The Russell 2K trades at its most expensive historic valuation:
Source: Karla Tango
The Nasdaq Biotech sector is in a parabolic trajectory signalling imminent exhaustion:
Source: Blogspot
Marrying the two, the strength in the Russell 2K in 2014 has been dominated by Biotechs:
Similarly the Nasdaq Composite has been significantly driven recently by Biotech strength. So a pop in the Biotech bubble would have significant ramifications for the Russell 2K and Nasdaq, and the wider markets.
On Friday, Biotech had a significant down day on high volume, having built up a negative divergence in RSI:
This occurred at the new moon and as we head into the inverted geomagnetic seasonal lows of March and April. Add in the near vertical trajectory of the parabolic on the longer term view and we have the potential for a top having occurred on Friday, but subject to follow through next week.
Similarly, the Russell 2K experienced a high volume reversal on Friday and shows other topping signals:
To further judge the likelihood of a top, a key question is: could the R2K and Biotechs rise materially higher yet? Whilst we cannot calculate a precise answer to that, we can look to various indicators to build up a case for a limit.
The Biotech sector has risen approx 150% in the last 2 years, which is very similar to the gain in the Nasdaq Composite from 1998-2000. Real margin debt and net investor credit have both now exceeded the 2000 market peak (and 2007 peak), whilst real margin debt to GDP is at the same level as the 2000 peak.
Citigroup’s panic/euphoria model, which aggregates short interest, put/call ratio, retail money funds and more, is above 2007’s peak but remains some way off 2000’s mania; whilst their CEM model points to a market correction right ahead which would fit with Friday having marked a peak:
Sentiment as measured by Investors Intelligence with 10 week smoothing is above or at levels that have previously marked tops, with an exception in 1986-7 where the market first rallied higher for several months before ultimately crashing.

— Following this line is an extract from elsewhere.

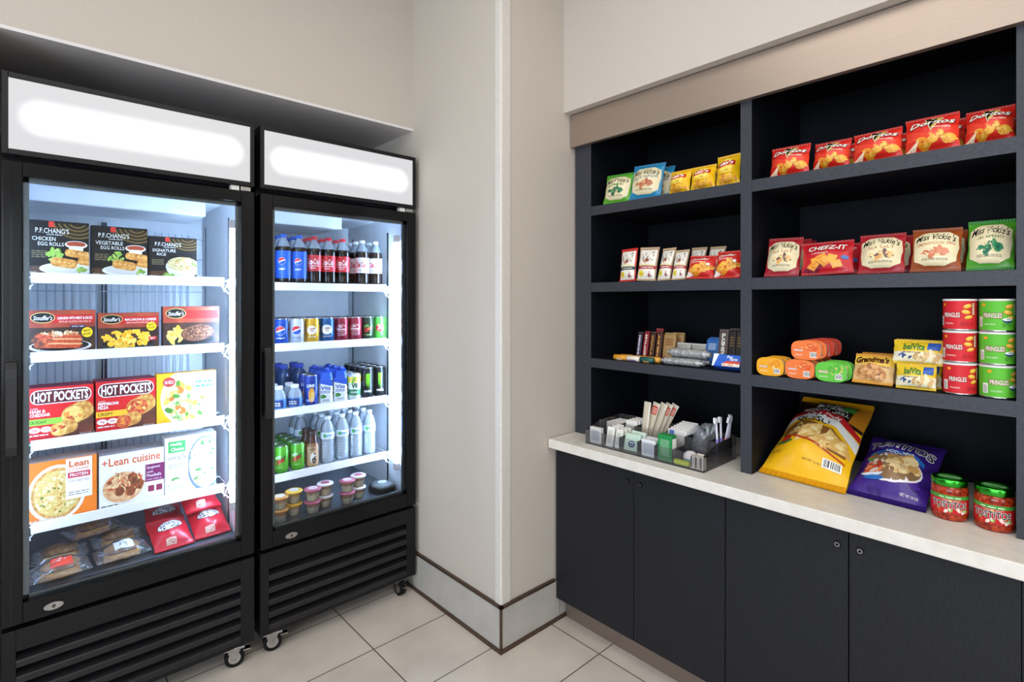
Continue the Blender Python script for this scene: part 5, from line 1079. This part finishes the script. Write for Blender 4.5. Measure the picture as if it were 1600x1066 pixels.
for k in range(3): item('sachet', (1.862 + .028 * k, 1.357, .034, .009, .08), P('ebe9e4', 'film'), 'white printed sachet standing beside the paper sachets, %s back' % ('front', 'second', 'third')[k], 'sachet', gO, fine('8aa07a', 6 + k, 9, 2), 12)
o = item('soap_packet', (1.862, 1.29, .075, .02, .072), P('c4dccb', 'film'), 'pale green packet with a dark blue round emblem in the third front slot', 'packet', gO, None, 16, 4, .006)
g = G(); A = Art(1); A.ell(.5, .4, .22, .2, P('23406a', 'film')); A.ell(.5, .42, .14, .11, P('d8e6ee', 'film')); A.ell(.5, .40, .14, .06, P('23406a', 'film')); A.apply(g, lambda s, t, l: ((s - .5) * .074, -l - .0003, t * .07)); g.build('emblem', o)
item('soap_packet', (1.892, 1.29, .075, .02, .078), P('cfe2d4', 'film'), 'pale green packet behind the emblem one', 'packet', gO, None, 18, -3, .006)
item('travel_box', (1.858, 1.202, .066, .022, .068), P('e6e8ec'), 'white box with fine blue grey print in the fourth front slot', 'box', gO, fine('9aa4b4', 11, 11, 1.1, 'dfe4ec'))
item('travel_box', (1.89, 1.20, .066, .02, .07), P('e6e8ec'), 'white box behind the one with fine blue grey print', 'box', gO, fine('9aa4b4', 12, 11))
gx = item('carton', (1.856, 1.107, .062, .036, .103), P('1f8a46'), 'tall green carton with white fine print', 'box', gO, fine('b8dcc0', 14, 13, 1.5)); g = G(); g.box(.0312, .004, .03, .0318, .032, .09, P('f0f0ea')); g.build('side_panel_print', gx)
g = G(); g.lathe([(.021, 0), (.026, .008), (.027, .018)], P('8fc4d0', 'plastic'), 24); g.lathe([(.027, .018), (.025, .032), (.014, .042), (.001, .044)], P('eae2ea', 'plastic'), 24, cap=False); o = g.build('lip_balm_pot'); tag(o, 'round white and pale blue pot beside the green carton', 'pot', gO); o.location = (1.918, 1.05, zb)
g = G(); g.lathe([(.01, 0), (.0105, .004), (.0105, .05), (.008, .062)], P('d4e030', 'plastic'), 16); o = g.build('lip_balm_tube'); tag(o, 'yellow green tube lying at the tray front', 'tube', gO); o.location = (1.858, 1.082, zb + .011); o.rotation_euler = (R(90), 0, 0); gx.location.y = 1.126
for k in range(3): item('match_box', (1.852, 1.006 - .0195 * k, .018, .016, .05), P('d8cfc0'), 'small striped box, %s of the three at the tray corner' % ('first', 'middle', 'last')[k], 'box', gO, Art(2.4).rect(.1, .1, .38, .9, P('2a2622')).rect(.55, .1, .9, .9, P('efe8dc')).lines(.58, .15, .88, .85, 7, P('5a4a3a'), .4, k))
item('sachet', (1.88, .988, .05, .006, .05), P('e8e0d8', 'film'), 'pale sachet lying back behind the small striped boxes', 'sachet', gO, fine('a89a8a', 22, 6), 25)
# rear row
for k in range(5): item('tissue_pack', (1.975 + .022 * k, 1.458, .1, .014, .075), P('efeae6', 'film'), 'white tissue pack in the rear end slot, %s from the front' % ('first', 'second', 'third', 'fourth', 'fifth')[k], 'packet', gO, fine('c0a8a0', 30 + k, 5, .8), 8, 0, .004)
for k in range(4): item('sachet', (1.972 + .024 * k, 1.37, .058, .012, .1), P('f2f0ec', 'film'), 'tall white sachet in the rear row, %s from the front' % ('first', 'second', 'third', 'fourth')[k], 'sachet', gO, fine('b0a8a4', 40 + k, 8, 1.6), 6, 0, .004)
def cutlery(y, lab, red, tilt, X):
    w, h = .034, .19; g = G()
    def f(s, t, k=1): return ((s - .5) * w, -.005 * k * math.sin(PI * s) ** .5 * min(1, t * 8, (1 - t) * 8 + .05), t * h)
    FL = clear('cutlery_film', 'f4efe2', 1, .15, 1.45, .6, 'fbf1dc'); g.grid(lambda s, t: f(s, t), 8, 12, FL); g.grid(lambda s, t: f(s, t, -1), 8, 12, FL, flip=True); o = g.build('wooden_cutlery_pack')
    q = G(); q.box(-.005, -.0012, .012, .005, .0012, .14, P('d9b67e')); q.prism([(-.005, .14), (.005, .14), (.0085, .152), (.008, .172), (0, .178), (-.008, .172), (-.0085, .152)], -.0012, .0012, P('d9b67e'), 'y'); q.build('wooden_spoon', o)
    if red: q = G(); A = Art(h / w); A.rect(.1, .72, .9, .92, F('c8442c')); A.lines(.2, .75, .8, .9, 4, F('f0e0d4'), .4, 3); A.apply(q, lambda s, t, l: tuple(Vector(f(s, t)) + Vector((0, -l, 0))), 8, 12, .0006); q.build('red_print', o)
    tag(o, lab, 'cutlery pack', 'wrapped wooden cutlery in the organizer'); o.location = (X, y, zb); o.rotation_euler = (R(-8), R(tilt), RZ); settle(o, zb); return o
for y, lab, red, tilt, X in ((1.31, 'wrapped wooden spoon standing upright apart from the rest', False, 2, 1.985), (1.315, 'wrapped wooden cutlery pack with red print, first of the leaning bunch', True, 14, 2.005), (1.30, 'wrapped wooden cutlery pack, plain one in the leaning bunch', False, 17, 2.025), (1.295, 'wrapped wooden cutlery pack with red print, middle of the bunch', True, 20, 2.045), (1.29, 'wrapped wooden cutlery pack with red print at the bunch end', True, 24, 2.065)): cutlery(y, lab, red, tilt, X)
for k in range(6): item('cotton_pack', (1.972 + .02 * k, 1.145, .085 - .002 * k, .012, .1 + .003 * k), P('ebe8e6', 'film'), 'white cotton pad pack in the rear row beside the green carton, %s from the front' % ('first', 'second', 'third', 'fourth', 'fifth', 'sixth')[k], 'packet', gO, (Art(1.2).rect(.1, .6, .36, .95, P('5a74c0')) if k == 0 else fine('c4c4c8', 50 + k, 6)), 5, 0, .004)
for k in range(4):
    x, y = 1.982 + .031 * k, 1.05 - .003 * (k % 2); g = G()
    def f(s, t, sg=1, sd=k): return ((s - .5) * .06 * (1 - .15 * t), -sg * .009 * math.sin(PI * s) ** .6 * math.sin(PI * min(1, t + .05)) ** .4 + .006 * noise.noise(Vector((s * 5, t * 6, sd * 3.1))), t * .125 + .006 * noise.noise(Vector((s * 8, t * 3, sd))))
    g.grid(lambda s, t: f(s, t), 8, 10, FILM); g.grid(lambda s, t: f(s, t, -1), 8, 10, FILM, flip=True); o = g.build('comb_bag'); q = G(); q.box(-.02, -.002, .01, .02, .002, .022, P('1c1c1e', 'plastic'))
    for i in range(9): q.box(-.02 + i * .0047, -.0015, .022, -.018 + i * .0047, .0015, .06, P('1c1c1e', 'plastic'))
    q.build('comb', o); tag(o, 'clear bag holding a black comb, %s from the front' % ('first', 'second', 'third', 'fourth')[k], 'bag', gO); o.location = (x, y, zb); o.rotation_euler = (R(-2), R(2 * (-1) ** k), RZ); settle(o, zb)
def brush(y, X, tilt, lean, col, lab):
    g = G(); hm = P('e2dff0', 'plastic'); g.tube([(0, 0, 0), (.001, -.001, .05), (0, 0, .1), (0, .001, .15)], .0042, hm, 8); g.tube([(0, .001, .15), (0, 0, .172)], .0055, hm, 8); o = g.build('toothbrush')
    q = G(); q.tube([(0, 0, .02), (.001, -.001, .05), (0, 0, .09)], .0056, P(col, 'plastic'), 8); q.build('grip', o); q = G(); q.box(-.004, -.014, .152, .004, -.005, .174, P('f0f0f4', 'matte')); q.build('bristles', o)
    tag(o, lab, 'toothbrush', 'toothbrushes in the organizer'); o.location = (X, y, zb); o.rotation_euler = (R(lean), R(tilt), RZ); settle(o, zb)
for y, X, t, l, c, lb in ((.97, 1.99, -5, -2, '8a78c8', 'white and violet toothbrush standing nearest the comb bags'), (.972, 2.02, -3, -2, '7a6cc0', 'white and violet toothbrush, tallest in the rear corner slot'), (.984, 2.045, 10, -2, 'd88a9a', 'toothbrush with pink grip leaning toward the divider'), (.982, 2.068, 8, -2, 'c8a4d8', 'toothbrush with pale lilac grip leaning by the divider'), (.98, 2.09, 3, -2, 'd8c46a', 'toothbrush with yellow grip at the back of the slot')): brush(y, X, t, l, c, lb)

Solen’s updated solar cycle progress and prediction chart still suggests a peak at the end of 2013, which is consistent with the Dow and Nikkei having topped out then and other indices now rolling over to join, and my own daily sunspots chart also reflects this:
The waning of the solar maximum has historically given rise to a recession in the US. ECRI’s leading indicators rolled over in early 2013 and have recently reasserted that downtrend. Any further deterioration from here would suggest such a recession is coming, and that sort of timing would be a general fit with the business cycle:
In keeping with that prospect, 20-year treasury bonds look to be breaking out following an 8-month basing:
Drawing all together, I have a reasonable case for the Russell 2000 and Biotech to have peaked out on Friday, with the latter feeding into the former, and both into the wider markets. The Friday candles and volume and the negative divergences in both the R2K and Biotech suggest a peak. The Citi CEM, new moon and inverted geomag seasonal lows of March and April suggest follow through could then occur this coming week forwards. The rate of trajectory of the Biotech sector suggests terminal exhaustion should be close at hand, and that would then feed into the R2K’s fortunes as per the Bespoke table above. Valuations, leverage and sentiment collectively suggest significant further gains are unlikely. Solar speculative maximum timings suggest other US indices should now be ripe to join the Dow in rolling over, or more specifically began a topping process at the end of December which is now completing, and in so doing becoming leading indicators of a looming recession.